Wessels delightful book really will tell you how to read the forested landscape of New England, and he manages to do so with charm and style. A walk in the woods will never leave you puzzled again.

 

The Hidden Forest : The Biography of an Ecosystem

by Jon R. Luoma
Paperback - 228 pages (May 2000)
Henry Holt (Paper);    ISBN: 0805064486

Tucked away into the verdant folds of the Cascade foothills east of Eugene, Oregon, there is a forest that has been forming since before Columbus first set foot in the New World. The 16,000-acre Andrews Experimental Forest is an old-growth forest, a description largely unknown to the American public until the late 1980s, when the spotted owl swooped into notoriety. In some forestry circles, other adjectives like decadent are used to describe this forest's towering Douglas firs, western red cedars, and western hemlocks-that is, a forest that has reached maximum wood fiber capacity. Loggers contend that allowing such giant trees to die, rot, and fall over is a waste of resources. "I'm clearcutting to save the forest," declared a partisan newspaper ad in the go-go timber years of the 1970s, when old growth was liquidated at an unprecedented rate to make way for managed forest crops. The only problem with this view is that it misses the forest for the trees. In The Hidden Forest, Jon Luoma takes the reader on an intimate, guided tour below-and above-the canopy to view the natural processes of an ancient forest and visit with the scientists working there

The Andrews Experimental Forest is unique in that it brings together scientists from diverse fields to join a collaborative effort, with the end result being an entire ecosystem under the microscope. In the heart of summer research season, scientists can be found burrowing in the soil under logs; or trapping insects fifteen stories or more up in the tree canopy with the aid of rock-climbing gear; or scrambling crablike in a neoprene wet suit in a rushing, buffeting mountain stream....

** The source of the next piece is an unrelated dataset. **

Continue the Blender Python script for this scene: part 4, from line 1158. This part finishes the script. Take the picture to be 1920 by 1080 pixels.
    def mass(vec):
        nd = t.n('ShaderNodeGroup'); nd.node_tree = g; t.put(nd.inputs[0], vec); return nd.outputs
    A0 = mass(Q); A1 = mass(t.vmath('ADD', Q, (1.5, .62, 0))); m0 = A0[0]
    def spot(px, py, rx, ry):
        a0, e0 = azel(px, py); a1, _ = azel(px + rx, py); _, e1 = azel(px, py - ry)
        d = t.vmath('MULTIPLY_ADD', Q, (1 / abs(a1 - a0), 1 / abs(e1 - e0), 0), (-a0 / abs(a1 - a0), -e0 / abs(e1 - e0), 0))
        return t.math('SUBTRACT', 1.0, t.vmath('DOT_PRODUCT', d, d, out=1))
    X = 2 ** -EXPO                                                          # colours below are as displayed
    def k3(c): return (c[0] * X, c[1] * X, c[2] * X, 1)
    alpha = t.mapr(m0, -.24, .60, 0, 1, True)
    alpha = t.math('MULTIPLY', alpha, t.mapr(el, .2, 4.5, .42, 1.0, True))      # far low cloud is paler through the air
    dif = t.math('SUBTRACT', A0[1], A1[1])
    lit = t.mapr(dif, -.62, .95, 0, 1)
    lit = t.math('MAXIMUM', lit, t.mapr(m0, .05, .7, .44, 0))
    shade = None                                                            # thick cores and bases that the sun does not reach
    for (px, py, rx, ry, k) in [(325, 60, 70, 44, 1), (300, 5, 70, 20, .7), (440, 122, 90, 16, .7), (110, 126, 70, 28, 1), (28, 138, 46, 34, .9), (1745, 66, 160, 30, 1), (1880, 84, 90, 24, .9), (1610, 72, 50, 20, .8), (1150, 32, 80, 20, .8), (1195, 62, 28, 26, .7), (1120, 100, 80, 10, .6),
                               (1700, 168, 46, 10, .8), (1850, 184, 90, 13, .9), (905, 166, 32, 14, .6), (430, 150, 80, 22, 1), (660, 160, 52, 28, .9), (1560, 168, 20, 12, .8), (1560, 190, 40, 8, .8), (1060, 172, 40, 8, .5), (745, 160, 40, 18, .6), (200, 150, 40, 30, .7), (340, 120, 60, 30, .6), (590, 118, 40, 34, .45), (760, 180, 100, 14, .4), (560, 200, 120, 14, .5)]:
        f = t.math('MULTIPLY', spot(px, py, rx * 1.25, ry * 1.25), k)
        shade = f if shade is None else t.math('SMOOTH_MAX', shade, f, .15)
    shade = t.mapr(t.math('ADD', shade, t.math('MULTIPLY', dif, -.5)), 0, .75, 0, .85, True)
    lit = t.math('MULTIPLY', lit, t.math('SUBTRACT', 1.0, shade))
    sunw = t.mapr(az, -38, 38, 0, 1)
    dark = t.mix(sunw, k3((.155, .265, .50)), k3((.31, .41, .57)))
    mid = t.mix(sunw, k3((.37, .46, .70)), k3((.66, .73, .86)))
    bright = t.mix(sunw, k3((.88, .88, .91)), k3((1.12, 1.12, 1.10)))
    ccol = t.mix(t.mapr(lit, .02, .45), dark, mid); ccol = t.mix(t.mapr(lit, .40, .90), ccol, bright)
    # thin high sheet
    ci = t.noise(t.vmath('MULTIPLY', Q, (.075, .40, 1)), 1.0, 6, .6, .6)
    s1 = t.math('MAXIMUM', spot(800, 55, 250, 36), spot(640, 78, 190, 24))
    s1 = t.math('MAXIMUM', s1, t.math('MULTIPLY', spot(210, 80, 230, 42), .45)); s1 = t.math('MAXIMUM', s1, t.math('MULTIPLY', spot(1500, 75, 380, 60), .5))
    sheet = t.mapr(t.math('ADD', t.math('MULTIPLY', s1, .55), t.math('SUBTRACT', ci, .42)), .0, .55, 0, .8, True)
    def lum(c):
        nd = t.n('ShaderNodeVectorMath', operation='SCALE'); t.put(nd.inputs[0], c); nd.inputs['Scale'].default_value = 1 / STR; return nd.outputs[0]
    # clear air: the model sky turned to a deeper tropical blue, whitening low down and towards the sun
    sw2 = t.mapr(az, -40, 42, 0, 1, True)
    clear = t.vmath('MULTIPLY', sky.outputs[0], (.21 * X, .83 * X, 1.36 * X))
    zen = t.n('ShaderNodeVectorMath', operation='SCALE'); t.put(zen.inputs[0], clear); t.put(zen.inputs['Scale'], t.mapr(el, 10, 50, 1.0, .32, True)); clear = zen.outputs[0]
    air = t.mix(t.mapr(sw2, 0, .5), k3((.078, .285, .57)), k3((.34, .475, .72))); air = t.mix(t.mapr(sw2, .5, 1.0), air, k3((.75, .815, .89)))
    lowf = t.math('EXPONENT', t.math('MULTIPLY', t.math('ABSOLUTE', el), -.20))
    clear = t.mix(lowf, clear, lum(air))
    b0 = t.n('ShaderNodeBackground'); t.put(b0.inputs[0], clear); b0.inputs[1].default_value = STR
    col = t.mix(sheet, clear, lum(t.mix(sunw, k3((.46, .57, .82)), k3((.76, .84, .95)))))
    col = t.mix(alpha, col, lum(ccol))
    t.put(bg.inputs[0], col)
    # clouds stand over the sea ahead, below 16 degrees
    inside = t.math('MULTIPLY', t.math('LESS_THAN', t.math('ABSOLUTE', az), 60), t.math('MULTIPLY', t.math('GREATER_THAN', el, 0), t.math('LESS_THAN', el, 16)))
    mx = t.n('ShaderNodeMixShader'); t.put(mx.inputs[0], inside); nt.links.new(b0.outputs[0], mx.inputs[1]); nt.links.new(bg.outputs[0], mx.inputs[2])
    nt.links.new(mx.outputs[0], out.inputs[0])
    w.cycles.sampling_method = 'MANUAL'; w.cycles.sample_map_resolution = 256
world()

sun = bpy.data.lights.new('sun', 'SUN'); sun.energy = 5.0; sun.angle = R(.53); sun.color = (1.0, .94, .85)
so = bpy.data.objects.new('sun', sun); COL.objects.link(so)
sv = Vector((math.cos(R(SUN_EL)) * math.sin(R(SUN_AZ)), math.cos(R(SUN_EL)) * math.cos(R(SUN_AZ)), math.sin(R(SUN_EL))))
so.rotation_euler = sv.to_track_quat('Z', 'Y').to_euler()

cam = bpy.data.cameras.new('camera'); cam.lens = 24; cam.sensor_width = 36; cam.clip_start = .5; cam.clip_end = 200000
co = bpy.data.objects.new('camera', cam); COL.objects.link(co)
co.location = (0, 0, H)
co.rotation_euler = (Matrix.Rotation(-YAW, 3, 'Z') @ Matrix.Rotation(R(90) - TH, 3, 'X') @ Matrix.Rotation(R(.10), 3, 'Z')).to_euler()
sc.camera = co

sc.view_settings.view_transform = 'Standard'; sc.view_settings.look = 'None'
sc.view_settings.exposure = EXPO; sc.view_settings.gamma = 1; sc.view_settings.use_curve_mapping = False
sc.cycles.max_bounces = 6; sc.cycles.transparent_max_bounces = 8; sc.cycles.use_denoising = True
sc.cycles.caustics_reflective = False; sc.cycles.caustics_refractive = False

One optimistic scientist is examining the process of rot in fallen trees, a study that will take two centuries in the case of these old-growth logs, meaning that "it will be up to the contemporaries of [his] great-great-great-great-grandchildren to complete the analysis he has begun." Others are busy identifying thousands of species new to science. To date, this research has yielded a "wellspring of key discoveries," turning the environmental and scientific communities upside-down. But meanwhile, the last remnants of unprotected Pacific old-growth forest continue to fall to the chainsaw. "It remains to be seen," writes Luoma, "how long it might take some entrenched U.S. Forest Service managers to fully embrace more ecosystem-based approaches." The Hidden Forest is testimony as to why sooner is better than later.